# [Instructions for the task]
Please copy the lines below exactly, from the first one through the line showing "M['ledge'], None, kind='structure')".
===
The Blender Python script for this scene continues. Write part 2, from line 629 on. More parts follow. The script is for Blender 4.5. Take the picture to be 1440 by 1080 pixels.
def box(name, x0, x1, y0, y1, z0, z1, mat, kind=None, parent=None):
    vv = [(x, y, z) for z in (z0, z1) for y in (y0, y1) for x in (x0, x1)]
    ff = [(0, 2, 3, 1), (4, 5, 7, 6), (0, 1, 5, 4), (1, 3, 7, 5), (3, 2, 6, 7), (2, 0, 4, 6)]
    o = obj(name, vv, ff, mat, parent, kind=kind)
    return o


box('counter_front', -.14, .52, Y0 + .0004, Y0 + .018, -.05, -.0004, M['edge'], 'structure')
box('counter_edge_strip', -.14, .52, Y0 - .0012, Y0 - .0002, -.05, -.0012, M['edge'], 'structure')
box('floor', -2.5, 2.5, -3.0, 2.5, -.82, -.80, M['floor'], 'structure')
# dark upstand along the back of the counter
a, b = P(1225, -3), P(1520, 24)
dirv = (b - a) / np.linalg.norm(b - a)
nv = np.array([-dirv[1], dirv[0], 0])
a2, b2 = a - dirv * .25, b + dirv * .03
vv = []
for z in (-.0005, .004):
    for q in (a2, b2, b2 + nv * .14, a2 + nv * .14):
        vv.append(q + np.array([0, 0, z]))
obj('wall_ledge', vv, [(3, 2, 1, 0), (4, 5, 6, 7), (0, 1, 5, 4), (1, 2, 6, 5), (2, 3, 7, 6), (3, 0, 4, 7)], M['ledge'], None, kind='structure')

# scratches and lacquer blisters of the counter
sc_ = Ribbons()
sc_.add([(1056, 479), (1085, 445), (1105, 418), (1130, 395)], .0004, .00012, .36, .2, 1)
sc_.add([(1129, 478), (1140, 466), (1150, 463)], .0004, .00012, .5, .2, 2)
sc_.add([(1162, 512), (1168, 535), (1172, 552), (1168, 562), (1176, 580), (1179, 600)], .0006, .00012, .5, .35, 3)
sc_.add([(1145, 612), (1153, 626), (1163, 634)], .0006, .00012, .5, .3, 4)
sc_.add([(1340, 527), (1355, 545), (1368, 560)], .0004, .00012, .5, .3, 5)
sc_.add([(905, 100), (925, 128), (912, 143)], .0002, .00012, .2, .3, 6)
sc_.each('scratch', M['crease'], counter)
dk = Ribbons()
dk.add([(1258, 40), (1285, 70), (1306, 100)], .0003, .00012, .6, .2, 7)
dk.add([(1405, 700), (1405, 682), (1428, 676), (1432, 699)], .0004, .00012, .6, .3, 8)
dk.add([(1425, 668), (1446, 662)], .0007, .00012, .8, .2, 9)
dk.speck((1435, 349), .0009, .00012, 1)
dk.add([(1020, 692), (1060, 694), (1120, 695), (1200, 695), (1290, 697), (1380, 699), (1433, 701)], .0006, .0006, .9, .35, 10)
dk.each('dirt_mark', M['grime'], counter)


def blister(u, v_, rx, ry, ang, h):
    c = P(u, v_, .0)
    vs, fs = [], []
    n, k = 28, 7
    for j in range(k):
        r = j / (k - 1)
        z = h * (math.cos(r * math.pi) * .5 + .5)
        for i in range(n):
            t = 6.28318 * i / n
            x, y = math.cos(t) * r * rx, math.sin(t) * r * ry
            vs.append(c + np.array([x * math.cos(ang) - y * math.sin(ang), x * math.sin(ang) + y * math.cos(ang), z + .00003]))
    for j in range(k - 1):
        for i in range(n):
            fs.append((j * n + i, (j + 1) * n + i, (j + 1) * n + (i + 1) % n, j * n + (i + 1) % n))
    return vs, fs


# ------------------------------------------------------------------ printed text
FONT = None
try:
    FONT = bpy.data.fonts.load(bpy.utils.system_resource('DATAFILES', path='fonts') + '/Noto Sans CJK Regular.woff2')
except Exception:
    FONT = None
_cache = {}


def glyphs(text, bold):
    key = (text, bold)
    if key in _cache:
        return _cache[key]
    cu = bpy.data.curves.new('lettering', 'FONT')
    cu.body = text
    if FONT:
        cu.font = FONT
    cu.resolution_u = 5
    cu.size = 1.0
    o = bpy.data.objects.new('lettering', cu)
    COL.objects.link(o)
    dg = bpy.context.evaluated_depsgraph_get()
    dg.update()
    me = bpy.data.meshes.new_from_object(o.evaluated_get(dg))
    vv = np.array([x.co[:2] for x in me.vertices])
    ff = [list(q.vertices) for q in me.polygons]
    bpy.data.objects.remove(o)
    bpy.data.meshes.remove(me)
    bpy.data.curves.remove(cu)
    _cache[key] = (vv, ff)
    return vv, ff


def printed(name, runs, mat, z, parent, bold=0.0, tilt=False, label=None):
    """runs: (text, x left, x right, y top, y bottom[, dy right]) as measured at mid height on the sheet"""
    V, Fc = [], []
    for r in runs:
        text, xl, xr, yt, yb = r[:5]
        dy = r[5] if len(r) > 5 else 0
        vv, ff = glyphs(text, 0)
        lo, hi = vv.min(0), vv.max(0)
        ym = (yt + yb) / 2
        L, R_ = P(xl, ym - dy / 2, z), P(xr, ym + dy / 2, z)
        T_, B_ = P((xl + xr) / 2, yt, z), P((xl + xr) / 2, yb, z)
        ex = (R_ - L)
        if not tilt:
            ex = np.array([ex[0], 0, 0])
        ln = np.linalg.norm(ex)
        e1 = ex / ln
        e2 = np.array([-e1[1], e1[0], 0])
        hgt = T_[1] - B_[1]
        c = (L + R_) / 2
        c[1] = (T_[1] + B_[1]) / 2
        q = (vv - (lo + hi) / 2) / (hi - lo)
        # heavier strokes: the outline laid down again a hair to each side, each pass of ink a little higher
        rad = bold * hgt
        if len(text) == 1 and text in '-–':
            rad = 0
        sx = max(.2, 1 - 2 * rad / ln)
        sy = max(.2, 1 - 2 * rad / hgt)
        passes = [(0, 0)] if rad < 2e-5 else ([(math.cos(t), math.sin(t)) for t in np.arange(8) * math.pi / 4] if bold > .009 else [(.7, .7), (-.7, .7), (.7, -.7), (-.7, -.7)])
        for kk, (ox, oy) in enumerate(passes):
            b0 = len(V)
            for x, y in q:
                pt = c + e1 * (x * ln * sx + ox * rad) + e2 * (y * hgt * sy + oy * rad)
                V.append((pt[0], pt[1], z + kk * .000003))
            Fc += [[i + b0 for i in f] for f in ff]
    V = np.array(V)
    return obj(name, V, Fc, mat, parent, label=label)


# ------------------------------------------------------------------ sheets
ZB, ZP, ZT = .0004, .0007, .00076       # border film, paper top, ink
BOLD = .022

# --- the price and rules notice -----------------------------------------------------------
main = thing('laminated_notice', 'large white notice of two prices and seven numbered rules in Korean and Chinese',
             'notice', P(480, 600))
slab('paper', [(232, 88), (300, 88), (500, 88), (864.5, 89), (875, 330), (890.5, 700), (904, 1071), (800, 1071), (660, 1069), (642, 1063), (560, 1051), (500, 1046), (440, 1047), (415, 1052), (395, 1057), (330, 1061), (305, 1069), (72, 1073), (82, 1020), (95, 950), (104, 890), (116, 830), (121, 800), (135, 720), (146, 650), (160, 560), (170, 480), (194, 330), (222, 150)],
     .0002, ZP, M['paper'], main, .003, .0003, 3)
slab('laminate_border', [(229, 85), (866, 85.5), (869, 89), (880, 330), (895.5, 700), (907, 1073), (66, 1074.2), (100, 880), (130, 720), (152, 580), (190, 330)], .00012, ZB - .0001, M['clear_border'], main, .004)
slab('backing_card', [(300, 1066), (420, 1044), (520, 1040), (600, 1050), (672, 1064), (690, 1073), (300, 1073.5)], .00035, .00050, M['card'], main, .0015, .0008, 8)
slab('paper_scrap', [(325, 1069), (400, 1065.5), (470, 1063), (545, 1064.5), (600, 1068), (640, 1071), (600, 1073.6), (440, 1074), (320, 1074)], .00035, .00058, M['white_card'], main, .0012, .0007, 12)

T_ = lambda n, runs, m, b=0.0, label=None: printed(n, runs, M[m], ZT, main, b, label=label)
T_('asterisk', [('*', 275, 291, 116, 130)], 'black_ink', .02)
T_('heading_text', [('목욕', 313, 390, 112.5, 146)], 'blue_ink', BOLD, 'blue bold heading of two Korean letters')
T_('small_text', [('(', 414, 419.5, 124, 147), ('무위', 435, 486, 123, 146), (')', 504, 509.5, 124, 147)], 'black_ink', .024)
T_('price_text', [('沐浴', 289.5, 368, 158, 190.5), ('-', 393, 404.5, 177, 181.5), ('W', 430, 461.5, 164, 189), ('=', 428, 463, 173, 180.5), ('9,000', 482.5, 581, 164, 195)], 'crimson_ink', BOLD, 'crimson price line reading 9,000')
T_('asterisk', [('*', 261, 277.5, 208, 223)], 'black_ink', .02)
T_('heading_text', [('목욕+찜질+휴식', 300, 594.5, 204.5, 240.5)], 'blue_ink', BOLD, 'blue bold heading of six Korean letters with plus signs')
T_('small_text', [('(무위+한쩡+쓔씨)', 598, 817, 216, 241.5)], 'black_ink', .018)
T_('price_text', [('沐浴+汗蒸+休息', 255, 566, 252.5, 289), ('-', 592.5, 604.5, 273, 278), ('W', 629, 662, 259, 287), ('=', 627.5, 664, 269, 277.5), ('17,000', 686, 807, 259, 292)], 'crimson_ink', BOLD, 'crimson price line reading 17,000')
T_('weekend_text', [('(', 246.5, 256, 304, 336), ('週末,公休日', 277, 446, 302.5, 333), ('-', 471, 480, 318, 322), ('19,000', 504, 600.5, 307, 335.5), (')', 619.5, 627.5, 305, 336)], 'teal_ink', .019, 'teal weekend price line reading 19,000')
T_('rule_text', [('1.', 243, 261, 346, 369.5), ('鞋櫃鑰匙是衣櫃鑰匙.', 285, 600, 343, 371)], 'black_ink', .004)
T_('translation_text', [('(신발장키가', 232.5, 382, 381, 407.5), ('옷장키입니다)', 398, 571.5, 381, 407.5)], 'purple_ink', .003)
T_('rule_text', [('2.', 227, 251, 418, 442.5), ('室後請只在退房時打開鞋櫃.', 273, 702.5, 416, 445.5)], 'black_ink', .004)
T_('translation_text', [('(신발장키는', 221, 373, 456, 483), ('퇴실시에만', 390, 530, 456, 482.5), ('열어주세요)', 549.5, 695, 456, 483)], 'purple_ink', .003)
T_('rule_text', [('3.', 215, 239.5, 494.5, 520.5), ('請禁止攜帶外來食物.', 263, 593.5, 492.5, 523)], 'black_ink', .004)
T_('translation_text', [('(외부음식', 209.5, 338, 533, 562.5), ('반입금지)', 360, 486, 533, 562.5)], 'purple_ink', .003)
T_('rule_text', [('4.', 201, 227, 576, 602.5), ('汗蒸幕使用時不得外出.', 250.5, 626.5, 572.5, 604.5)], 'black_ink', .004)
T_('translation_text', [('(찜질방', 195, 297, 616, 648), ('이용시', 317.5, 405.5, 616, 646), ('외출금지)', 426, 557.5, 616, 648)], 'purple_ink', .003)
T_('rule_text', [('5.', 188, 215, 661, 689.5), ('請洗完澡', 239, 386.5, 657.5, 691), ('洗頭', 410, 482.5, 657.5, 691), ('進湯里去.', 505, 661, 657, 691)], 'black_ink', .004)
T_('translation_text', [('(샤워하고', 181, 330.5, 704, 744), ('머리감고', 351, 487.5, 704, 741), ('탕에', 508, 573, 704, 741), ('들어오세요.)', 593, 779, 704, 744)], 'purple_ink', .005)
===
# [Output for this task]
The Blender Python script for this scene continues. Write part 2, from line 629 on. More parts follow. The script is for Blender 4.5. Take the picture to be 1440 by 1080 pixels.
def box(name, x0, x1, y0, y1, z0, z1, mat, kind=None, parent=None):
    vv = [(x, y, z) for z in (z0, z1) for y in (y0, y1) for x in (x0, x1)]
    ff = [(0, 2, 3, 1), (4, 5, 7, 6), (0, 1, 5, 4), (1, 3, 7, 5), (3, 2, 6, 7), (2, 0, 4, 6)]
    o = obj(name, vv, ff, mat, parent, kind=kind)
    return o


box('counter_front', -.14, .52, Y0 + .0004, Y0 + .018, -.05, -.0004, M['edge'], 'structure')
box('counter_edge_strip', -.14, .52, Y0 - .0012, Y0 - .0002, -.05, -.0012, M['edge'], 'structure')
box('floor', -2.5, 2.5, -3.0, 2.5, -.82, -.80, M['floor'], 'structure')
# dark upstand along the back of the counter
a, b = P(1225, -3), P(1520, 24)
dirv = (b - a) / np.linalg.norm(b - a)
nv = np.array([-dirv[1], dirv[0], 0])
a2, b2 = a - dirv * .25, b + dirv * .03
vv = []
for z in (-.0005, .004):
    for q in (a2, b2, b2 + nv * .14, a2 + nv * .14):
        vv.append(q + np.array([0, 0, z]))
obj('wall_ledge', vv, [(3, 2, 1, 0), (4, 5, 6, 7), (0, 1, 5, 4), (1, 2, 6, 5), (2, 3, 7, 6), (3, 0, 4, 7)], M['ledge'], None, kind='structure')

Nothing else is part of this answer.